Financial Times FT.com

Call for caution over by migrants’ cash

By Richard Lapper, Latin America Editor

Published: October 30 2006 22:03 | Last updated: October 30 2006 22:03

The World Bank will on Tuesday urge policymakers to take a more cautious approach towards the development potential of remittances, the multi-billion dollar financial flows sent home by migrant workers in North America, Europe and Asia.

In a report analysing their significance in Latin America and the Caribbean, bank economists argue that remittances are not “manna from heaven”, that the benefits have been “overestimated” and that associated social and economic costs in developing countries have not been taken into account.

“Remittances are an engine for development but they are not a substitute for sound national policies in the countries,” said Humberto López, World Bank senior economist for Latin America and the Caribbean, and co-author of the report. “Although positive, the impact of remittances on poverty and inequality is in most cases quite modest.”

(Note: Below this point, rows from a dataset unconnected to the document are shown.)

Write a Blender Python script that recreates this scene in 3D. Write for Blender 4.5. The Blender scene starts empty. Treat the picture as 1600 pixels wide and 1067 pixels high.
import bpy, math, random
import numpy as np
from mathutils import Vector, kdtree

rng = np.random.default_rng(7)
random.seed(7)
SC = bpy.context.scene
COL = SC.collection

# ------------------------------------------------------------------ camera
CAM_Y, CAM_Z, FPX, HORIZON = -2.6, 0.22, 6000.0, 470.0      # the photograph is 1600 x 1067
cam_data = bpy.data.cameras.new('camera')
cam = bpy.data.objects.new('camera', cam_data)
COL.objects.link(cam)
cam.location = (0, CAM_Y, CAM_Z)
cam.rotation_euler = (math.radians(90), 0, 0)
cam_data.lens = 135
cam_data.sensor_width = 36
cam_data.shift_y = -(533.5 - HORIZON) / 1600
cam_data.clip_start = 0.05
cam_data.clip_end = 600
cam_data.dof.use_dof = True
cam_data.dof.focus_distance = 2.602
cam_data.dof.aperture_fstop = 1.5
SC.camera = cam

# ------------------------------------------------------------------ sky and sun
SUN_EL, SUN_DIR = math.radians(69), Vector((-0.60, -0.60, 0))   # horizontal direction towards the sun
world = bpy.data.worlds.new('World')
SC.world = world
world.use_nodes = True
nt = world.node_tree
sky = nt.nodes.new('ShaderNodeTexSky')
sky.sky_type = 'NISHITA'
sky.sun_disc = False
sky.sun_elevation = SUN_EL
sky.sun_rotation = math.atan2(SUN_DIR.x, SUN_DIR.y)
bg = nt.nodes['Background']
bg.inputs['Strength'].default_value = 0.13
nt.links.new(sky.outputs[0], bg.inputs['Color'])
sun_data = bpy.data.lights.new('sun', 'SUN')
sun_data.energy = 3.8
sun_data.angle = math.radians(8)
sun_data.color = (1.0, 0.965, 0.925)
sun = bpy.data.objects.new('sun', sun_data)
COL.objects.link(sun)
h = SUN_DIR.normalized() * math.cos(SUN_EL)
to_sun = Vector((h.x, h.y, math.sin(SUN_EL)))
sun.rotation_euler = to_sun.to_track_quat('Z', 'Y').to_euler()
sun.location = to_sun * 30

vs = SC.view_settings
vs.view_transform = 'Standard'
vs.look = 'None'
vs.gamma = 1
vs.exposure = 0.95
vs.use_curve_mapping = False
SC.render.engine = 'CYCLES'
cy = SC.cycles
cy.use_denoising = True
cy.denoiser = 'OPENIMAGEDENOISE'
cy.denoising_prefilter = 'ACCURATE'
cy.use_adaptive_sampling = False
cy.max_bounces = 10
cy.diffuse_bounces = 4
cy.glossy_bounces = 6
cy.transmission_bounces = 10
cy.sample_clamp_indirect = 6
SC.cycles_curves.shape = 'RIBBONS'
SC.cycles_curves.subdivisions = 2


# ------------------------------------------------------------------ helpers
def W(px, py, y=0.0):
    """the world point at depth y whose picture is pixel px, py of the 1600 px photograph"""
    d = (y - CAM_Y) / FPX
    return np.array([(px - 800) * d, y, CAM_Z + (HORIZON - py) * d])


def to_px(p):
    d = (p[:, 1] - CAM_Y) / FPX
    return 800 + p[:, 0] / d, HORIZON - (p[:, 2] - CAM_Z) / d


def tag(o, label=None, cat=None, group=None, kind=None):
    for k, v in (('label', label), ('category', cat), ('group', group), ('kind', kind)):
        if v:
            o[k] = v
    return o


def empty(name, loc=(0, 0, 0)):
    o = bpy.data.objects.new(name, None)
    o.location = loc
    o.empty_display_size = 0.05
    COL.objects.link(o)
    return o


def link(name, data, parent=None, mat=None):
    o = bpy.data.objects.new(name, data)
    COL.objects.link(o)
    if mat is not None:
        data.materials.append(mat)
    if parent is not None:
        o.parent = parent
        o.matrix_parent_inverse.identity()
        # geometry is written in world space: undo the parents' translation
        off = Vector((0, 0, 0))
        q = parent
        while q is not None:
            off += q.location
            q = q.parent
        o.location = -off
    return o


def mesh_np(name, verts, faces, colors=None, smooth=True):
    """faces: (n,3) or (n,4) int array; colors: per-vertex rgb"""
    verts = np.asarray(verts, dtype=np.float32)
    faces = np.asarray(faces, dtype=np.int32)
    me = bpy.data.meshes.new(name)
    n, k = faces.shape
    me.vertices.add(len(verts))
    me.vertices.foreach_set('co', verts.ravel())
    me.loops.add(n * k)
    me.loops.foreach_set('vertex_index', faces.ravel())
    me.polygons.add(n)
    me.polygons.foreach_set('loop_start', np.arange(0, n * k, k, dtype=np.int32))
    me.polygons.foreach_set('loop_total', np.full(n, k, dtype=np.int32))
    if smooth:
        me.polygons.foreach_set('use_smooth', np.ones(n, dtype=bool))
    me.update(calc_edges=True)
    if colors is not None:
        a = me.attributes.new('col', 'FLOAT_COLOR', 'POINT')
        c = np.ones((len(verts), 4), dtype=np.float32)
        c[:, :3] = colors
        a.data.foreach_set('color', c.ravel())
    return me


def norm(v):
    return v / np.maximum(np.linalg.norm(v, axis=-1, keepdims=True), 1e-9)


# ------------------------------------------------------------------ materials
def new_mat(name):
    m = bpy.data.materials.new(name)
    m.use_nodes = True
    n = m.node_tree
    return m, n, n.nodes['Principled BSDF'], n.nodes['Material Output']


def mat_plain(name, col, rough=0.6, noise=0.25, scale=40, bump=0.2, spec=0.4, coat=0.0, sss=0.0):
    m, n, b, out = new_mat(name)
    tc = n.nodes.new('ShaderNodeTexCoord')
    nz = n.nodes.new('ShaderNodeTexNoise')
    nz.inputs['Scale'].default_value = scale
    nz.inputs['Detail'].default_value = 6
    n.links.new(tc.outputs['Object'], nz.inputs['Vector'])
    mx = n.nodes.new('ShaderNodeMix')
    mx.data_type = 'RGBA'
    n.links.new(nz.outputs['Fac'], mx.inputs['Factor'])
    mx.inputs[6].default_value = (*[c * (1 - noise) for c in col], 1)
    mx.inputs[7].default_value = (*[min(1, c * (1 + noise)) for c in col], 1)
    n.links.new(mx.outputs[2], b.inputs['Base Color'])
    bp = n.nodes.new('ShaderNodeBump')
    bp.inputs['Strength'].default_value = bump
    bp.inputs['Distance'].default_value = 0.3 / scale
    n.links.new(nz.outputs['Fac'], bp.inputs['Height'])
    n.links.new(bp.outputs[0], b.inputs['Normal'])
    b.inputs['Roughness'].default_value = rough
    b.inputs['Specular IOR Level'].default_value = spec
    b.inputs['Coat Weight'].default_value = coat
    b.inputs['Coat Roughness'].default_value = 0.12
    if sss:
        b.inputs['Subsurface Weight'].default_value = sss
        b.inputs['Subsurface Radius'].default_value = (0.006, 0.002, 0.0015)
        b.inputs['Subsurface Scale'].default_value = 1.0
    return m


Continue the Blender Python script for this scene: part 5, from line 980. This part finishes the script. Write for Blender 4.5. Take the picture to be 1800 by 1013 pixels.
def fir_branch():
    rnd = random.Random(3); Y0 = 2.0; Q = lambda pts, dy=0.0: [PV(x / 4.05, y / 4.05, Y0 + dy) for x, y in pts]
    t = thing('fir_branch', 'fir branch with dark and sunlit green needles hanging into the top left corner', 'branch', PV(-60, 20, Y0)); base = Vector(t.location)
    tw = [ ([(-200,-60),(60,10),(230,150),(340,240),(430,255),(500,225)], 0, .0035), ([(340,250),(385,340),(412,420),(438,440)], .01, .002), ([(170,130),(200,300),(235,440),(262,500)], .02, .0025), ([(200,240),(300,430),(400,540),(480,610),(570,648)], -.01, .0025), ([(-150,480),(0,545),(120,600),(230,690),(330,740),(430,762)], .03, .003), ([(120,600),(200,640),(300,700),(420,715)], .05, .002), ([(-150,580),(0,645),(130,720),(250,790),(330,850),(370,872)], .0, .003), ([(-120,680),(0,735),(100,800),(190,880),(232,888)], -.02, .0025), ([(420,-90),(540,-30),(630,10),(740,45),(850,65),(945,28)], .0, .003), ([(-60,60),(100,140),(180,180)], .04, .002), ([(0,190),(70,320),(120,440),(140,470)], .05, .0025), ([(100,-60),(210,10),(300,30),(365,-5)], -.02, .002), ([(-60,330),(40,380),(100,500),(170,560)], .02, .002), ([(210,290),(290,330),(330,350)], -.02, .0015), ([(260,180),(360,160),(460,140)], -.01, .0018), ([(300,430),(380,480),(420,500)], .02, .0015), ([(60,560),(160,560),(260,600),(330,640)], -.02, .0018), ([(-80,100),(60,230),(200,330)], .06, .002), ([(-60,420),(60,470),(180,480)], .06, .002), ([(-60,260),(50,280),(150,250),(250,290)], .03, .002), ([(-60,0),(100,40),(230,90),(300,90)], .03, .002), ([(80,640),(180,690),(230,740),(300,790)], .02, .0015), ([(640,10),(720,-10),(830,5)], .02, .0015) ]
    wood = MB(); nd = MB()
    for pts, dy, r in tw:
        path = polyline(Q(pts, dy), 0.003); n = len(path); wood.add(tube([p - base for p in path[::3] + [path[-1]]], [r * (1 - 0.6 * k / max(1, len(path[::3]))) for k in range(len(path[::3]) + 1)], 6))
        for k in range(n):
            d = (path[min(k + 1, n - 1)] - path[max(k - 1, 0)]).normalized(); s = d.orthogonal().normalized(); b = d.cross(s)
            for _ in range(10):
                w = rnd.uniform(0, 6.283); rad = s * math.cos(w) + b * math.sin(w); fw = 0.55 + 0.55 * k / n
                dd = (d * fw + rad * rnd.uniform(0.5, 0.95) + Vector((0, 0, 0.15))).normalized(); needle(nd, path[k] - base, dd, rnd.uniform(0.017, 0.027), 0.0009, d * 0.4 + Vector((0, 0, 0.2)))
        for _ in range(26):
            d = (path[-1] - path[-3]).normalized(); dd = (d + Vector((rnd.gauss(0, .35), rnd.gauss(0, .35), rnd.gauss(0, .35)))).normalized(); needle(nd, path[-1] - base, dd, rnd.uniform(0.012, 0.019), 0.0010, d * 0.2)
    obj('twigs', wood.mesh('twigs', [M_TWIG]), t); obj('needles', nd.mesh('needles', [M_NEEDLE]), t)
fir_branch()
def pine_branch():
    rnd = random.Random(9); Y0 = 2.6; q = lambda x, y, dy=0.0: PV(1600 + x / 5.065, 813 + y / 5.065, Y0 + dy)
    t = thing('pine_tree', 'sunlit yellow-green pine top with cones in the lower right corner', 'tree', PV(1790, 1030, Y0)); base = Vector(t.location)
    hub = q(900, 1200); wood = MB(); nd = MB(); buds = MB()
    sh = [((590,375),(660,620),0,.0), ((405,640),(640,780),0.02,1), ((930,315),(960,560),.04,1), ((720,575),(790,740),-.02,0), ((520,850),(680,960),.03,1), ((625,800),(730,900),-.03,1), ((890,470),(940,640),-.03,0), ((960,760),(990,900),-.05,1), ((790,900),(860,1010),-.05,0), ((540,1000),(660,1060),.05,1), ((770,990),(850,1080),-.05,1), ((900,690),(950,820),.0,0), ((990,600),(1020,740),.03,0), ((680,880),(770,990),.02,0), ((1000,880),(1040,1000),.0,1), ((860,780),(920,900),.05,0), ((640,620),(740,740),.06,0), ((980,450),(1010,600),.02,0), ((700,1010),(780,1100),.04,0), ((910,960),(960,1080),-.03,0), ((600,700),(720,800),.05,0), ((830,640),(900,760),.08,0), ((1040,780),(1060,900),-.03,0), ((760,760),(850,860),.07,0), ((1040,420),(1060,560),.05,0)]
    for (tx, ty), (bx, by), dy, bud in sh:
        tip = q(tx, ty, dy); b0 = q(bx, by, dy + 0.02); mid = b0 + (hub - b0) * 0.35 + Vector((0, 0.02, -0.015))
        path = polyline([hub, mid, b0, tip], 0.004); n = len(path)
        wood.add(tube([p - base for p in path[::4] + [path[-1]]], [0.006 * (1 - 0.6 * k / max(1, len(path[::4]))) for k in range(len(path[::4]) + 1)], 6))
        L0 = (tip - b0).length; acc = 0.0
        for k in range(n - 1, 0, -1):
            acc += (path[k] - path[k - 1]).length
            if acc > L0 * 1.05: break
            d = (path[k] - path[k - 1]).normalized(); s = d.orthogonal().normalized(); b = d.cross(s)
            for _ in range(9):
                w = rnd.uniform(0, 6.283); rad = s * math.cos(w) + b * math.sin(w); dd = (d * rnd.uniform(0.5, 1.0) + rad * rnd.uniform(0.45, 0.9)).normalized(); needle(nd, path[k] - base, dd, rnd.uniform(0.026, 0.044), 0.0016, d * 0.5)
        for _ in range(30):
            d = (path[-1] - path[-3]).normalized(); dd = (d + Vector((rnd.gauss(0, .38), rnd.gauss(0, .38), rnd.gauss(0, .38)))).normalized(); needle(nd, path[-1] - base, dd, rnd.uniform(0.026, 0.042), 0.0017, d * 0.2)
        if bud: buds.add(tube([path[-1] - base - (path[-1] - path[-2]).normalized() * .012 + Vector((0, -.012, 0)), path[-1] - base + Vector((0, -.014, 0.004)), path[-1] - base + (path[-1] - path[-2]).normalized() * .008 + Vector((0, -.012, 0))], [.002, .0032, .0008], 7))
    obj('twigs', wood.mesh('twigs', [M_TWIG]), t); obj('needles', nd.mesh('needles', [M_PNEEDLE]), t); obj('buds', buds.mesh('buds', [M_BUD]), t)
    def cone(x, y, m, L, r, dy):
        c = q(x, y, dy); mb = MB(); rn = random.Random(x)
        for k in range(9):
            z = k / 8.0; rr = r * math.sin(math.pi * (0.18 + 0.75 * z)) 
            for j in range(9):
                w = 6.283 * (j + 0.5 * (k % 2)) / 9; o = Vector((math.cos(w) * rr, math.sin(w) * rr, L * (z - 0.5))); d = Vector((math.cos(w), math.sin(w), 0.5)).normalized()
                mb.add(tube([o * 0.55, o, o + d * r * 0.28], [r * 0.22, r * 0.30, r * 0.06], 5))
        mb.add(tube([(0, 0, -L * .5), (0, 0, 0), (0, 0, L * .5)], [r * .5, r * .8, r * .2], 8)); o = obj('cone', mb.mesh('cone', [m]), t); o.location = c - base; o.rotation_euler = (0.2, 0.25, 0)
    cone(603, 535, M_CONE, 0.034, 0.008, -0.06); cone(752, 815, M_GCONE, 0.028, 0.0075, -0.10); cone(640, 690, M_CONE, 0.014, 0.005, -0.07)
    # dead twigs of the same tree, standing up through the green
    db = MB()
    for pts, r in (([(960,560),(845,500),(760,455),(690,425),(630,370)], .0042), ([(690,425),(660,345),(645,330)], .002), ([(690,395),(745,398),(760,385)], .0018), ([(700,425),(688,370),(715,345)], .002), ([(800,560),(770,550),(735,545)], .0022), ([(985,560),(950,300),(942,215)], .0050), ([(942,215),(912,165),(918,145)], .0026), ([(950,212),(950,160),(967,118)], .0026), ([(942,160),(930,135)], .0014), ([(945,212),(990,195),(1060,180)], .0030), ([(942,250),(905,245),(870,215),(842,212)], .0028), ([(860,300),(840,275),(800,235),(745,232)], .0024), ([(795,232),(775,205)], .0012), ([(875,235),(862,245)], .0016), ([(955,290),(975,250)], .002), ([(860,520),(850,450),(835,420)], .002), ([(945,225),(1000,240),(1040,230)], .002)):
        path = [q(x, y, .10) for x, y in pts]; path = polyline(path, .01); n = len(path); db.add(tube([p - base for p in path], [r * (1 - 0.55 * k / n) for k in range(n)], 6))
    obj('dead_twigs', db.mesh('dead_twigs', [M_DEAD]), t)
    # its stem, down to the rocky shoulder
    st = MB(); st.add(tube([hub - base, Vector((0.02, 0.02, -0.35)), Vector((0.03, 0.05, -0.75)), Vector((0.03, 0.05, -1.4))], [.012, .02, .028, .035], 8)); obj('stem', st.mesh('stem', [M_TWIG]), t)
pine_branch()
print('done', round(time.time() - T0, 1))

Remittances have risen sharply in recent years, reaching $167bn (€131bn, £88bn) worldwide in 2005 and accounting for roughly a third of all financial flows to developing countries. They help poor families meet basic food, education and health needs. In Latin America – one of the regions most benefiting from the trend – there has been growing interest in their potential as a source of investment capital. A report published this month by the Inter-American Development Bank showed that a growing number of recipient families were using remittances to invest in homes and small businesses.

The World Bank highlights the macro-economic impact of remittance flows, especially in the small economies of Central America and the Caribbean where they typically equal more than 10 per cent of economic output, and in Haiti amounted to 52.7 per cent of GDP in 2004.

But it suggests that the impact of these flows on development is limited. In a detailed analysis of the 1991-2005 period, it found that for each 1 per cent increase in the ratio of remittances to GDP the fraction of the population living in poverty was reduced by about 0.4 per cent. In addition, the 1.6 per cent jump of these flows as a share of GDP from 1991 to 2005 is estimated to have led to an increase of 0.27 per cent in per capita GDP growth.

Although these benefits are real, the report argues that more needs to be done to increase the positive economic impact. For example, it would be beneficial to increase the access of migrant families to the financial system. Relatively few recipients have bank accounts (although the number tends to be larger than for the population as a whole) and even fewer have access to credit, for example.

At the same time, the report says policymakers must be alert to the negative consequences of high rates of migration and remittance flows. Remittances in some cases simply replace earnings that migrants would have made had they stayed at home. Migration can also lead to labour shortages.

Some parts of the region are suffering from a “brain drain”. In Haiti and the English-speaking Caribbean countries, 80 per cent of college graduates are living abroad, the report says.